Neither landers nor orbiters are able to make these kind of images. In theory, it may even be possible that the balloon could cross-alleged ancient shorelines several times on its path. Whether this interpretation of relevant ground structures is valid, cannot be stated satisfactorily, even if more images were taken from space. These insights can only be gained using a system like the one proposed here.

A resolution of 20 cm is sufficient to identify the major layers and to determine their origin. These images may hold the clue for the answer to the question of the existence of liquid water on Mars.

Balloon Tracking & Radio Science

The characteristics of the signals transmitted by ARCHIMEDES to the orbiter along with the determination of the direction they come from as seen from the orbiter can be evaluated in order to determine the position od ARCHIMEDES and later on the ballute during its Mars atmospheric entry and descent.
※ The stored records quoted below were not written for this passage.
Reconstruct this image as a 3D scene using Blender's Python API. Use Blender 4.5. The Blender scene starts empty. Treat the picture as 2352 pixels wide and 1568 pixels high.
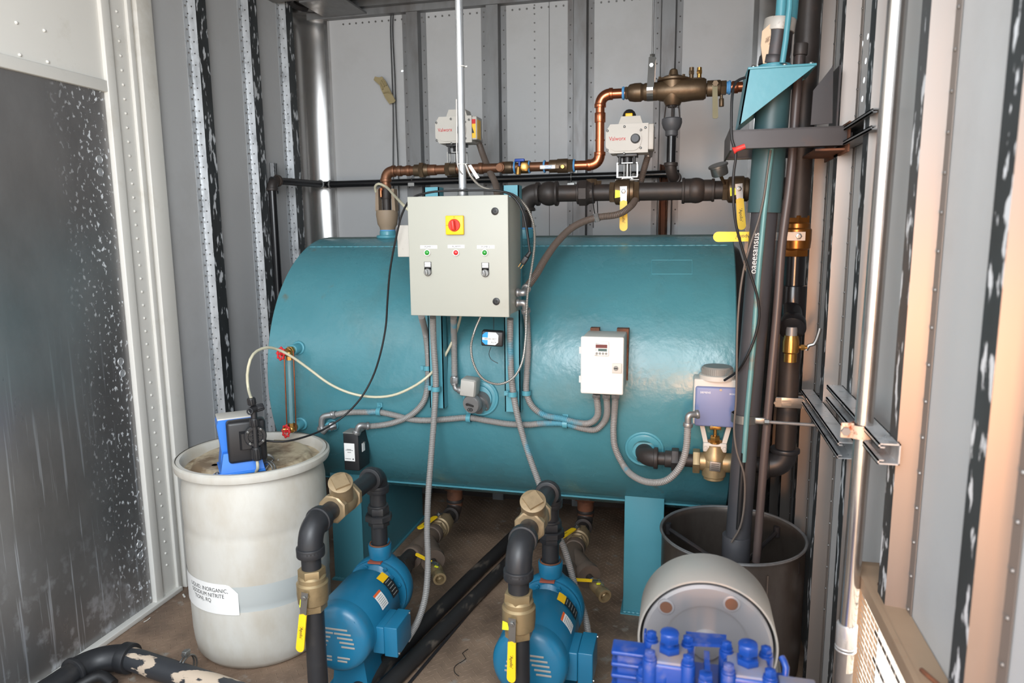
import bpy, bmesh, math, random
from mathutils import Vector, Matrix
random.seed(7)
S = bpy.context.scene
C = S.collection
PI = math.pi
# ------------------------------------------------------------------ camera
YAW, PITCH, ROLL, FPX, EYE = 0.240923, 0.1563746, -0.00947, 1624.53, Vector((0, 0, 1.6))
_f0 = Vector((-math.sin(YAW), math.cos(YAW), 0)); _r0 = Vector((math.cos(YAW), math.sin(YAW), 0)); _u0 = Vector((0, 0, 1))
CF = _f0*math.cos(PITCH) - _u0*math.sin(PITCH)
_u1 = _u0*math.cos(PITCH) + _f0*math.sin(PITCH)
CR = _r0*math.cos(ROLL) + _u1*math.sin(ROLL)
CU = _u1*math.cos(ROLL) - _r0*math.sin(ROLL)
cam = bpy.data.objects.new('camera', bpy.data.cameras.new('camera')); C.objects.link(cam)
cam.matrix_world = Matrix(((CR.x, CU.x, -CF.x, EYE.x), (CR.y, CU.y, -CF.y, EYE.y), (CR.z, CU.z, -CF.z, EYE.z), (0, 0, 0, 1)))
cam.data.sensor_width = 36; cam.data.lens = FPX/2352*36; cam.data.clip_start = 0.05
cam.data.dof.use_dof = True; cam.data.dof.focus_distance = 2.7; cam.data.dof.aperture_fstop = 3.5
S.camera = cam
# ------------------------------------------------------------------ world, lamps, exposure
w = bpy.data.worlds.new('daylight'); S.world = w; w.use_nodes = True
bg = w.node_tree.nodes['Background']; bg.inputs[0].default_value = (0.86, 0.93, 1.0, 1); bg.inputs[1].default_value = 1.7
def area(name, loc, target, size, sizey, power, col):
    l = bpy.data.lights.new(name, 'AREA'); l.shape = 'RECTANGLE'; l.size = size; l.size_y = sizey; l.energy = power; l.color = col
    o = bpy.data.objects.new(name, l); C.objects.link(o); o.location = loc
    o.rotation_euler = (Vector(target)-Vector(loc)).to_track_quat('-Z', 'Y').to_euler(); return o
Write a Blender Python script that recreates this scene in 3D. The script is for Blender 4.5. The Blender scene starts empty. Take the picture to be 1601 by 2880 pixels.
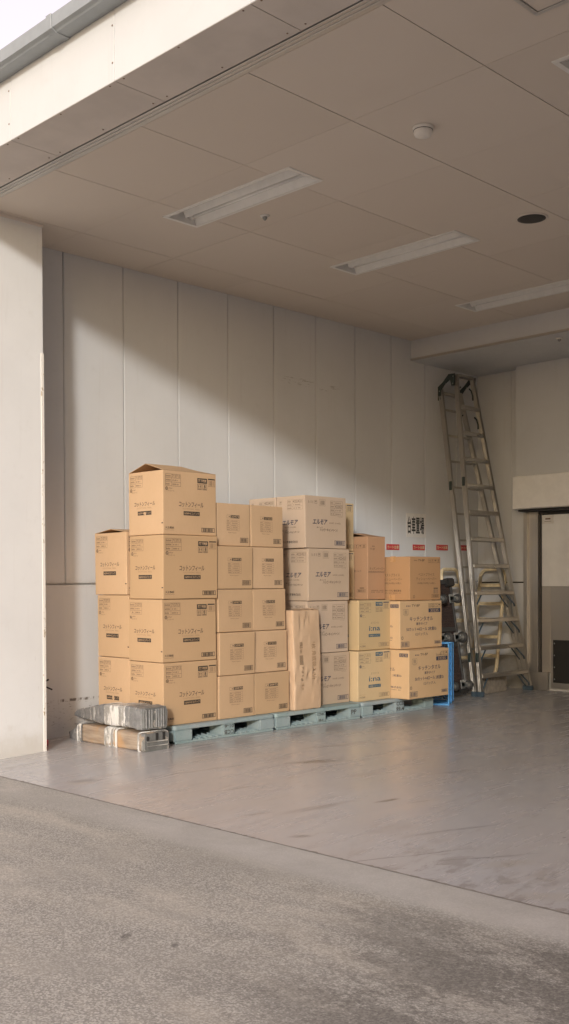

"COMPARE" Entry Experiment

The entry heating and flow field experiment COMPARE is a combined pyrolytic shock-front radiation heat flux and pressure measurement system. It will contribute to our understanding of aero-thermodynamical processes associated with the entry of a low weight inflated body of considerable size into the Martian atmosphere. COMPARE is designed and built by the Institute of Space Systems of the Technical University of Stuttgart.

Accelerometer Package

The low ballistic coefficient of the large and light weight balloon provides a unique opportunity to directly measure the density profile of upper atmosphere layers by detecting the balloons deceleration. The instrumentation also helps to understand the behaviour of the vehicle during its entry and subsequent descent through the sound barrier, an information crucial for the development of future heavy vehicles employing similar techniques to land heavy payloads. The Accelerometric Measurement System records six degrees of freedom and is provided by the Mars Society Germany.